Thanks for the input. I do a lot of remote work over a VPN for work (Azure one I assume as they’re an MS house, I’ve not checked), which they don’t block, but they also only blocked the always on VPNs myself and the rest of the household had in place for that 12 hour window on a Sunday. It is currently working fine for the personal VPNs. I didn’t think to test the work laptop given I’d tested 3 VPNs by that time, but I’ll try next time
Nah we don’t know that either way on the available facts.
I had one outage which started on a Sunday and ran about 10-12hrs, 3 commercial VPNs were throttled down to 250Kb, but if you turned off the VPN or split tunneled full expected speed was reached (100Mb +). It wasn’t the VPN servers as disconnecting from wifi and going over 4G/5G worked normally.
The “outage” ended and hasn’t happened again. On the monday at least 2 of the commerical VPNs plus my work VPN were all working fine at the expected speeds and have been since. So we don’t know either way whether my work VPN was or was not affected as I didn’t think to test it.
Hypothesis 1 - I was sinbinned for too much torrent d/loading on sat night with a lock down against the VPN addresses that would have come up as the top couple of sources of large data requests (because obviously the tunnel IP address is what the ISP sees)

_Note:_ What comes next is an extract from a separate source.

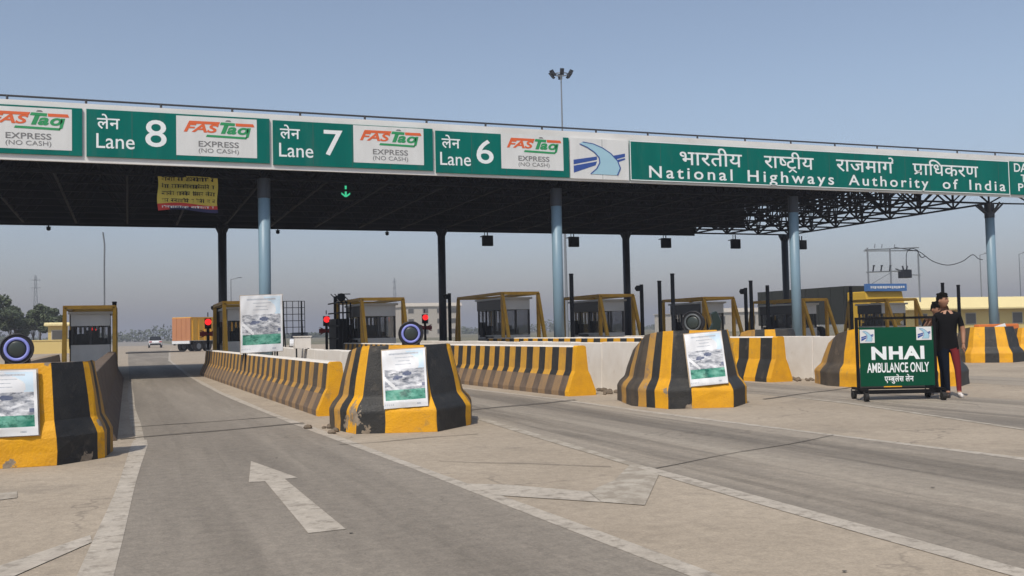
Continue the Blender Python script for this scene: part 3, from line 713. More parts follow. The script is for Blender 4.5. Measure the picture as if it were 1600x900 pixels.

Hypothesis 2 - they trialled blocking popular 3rd party VPN services as you suggest (but 1 of the 3 is very obscure and def not main stream) and I was just one of those caught in it
Hypothesis 3 - Packet inspection captured torrenting activity and throttling was done because of that.
Clearly 3 is the worst scenario, 1 & 2 are quite probable - the govt is currently trying to create legislation to control VPN usage and as the largest(?) ISP Virgin would be an obvious candidate to do some tests on, and their service is so shite their customers are used to it getting shitty for random reasons.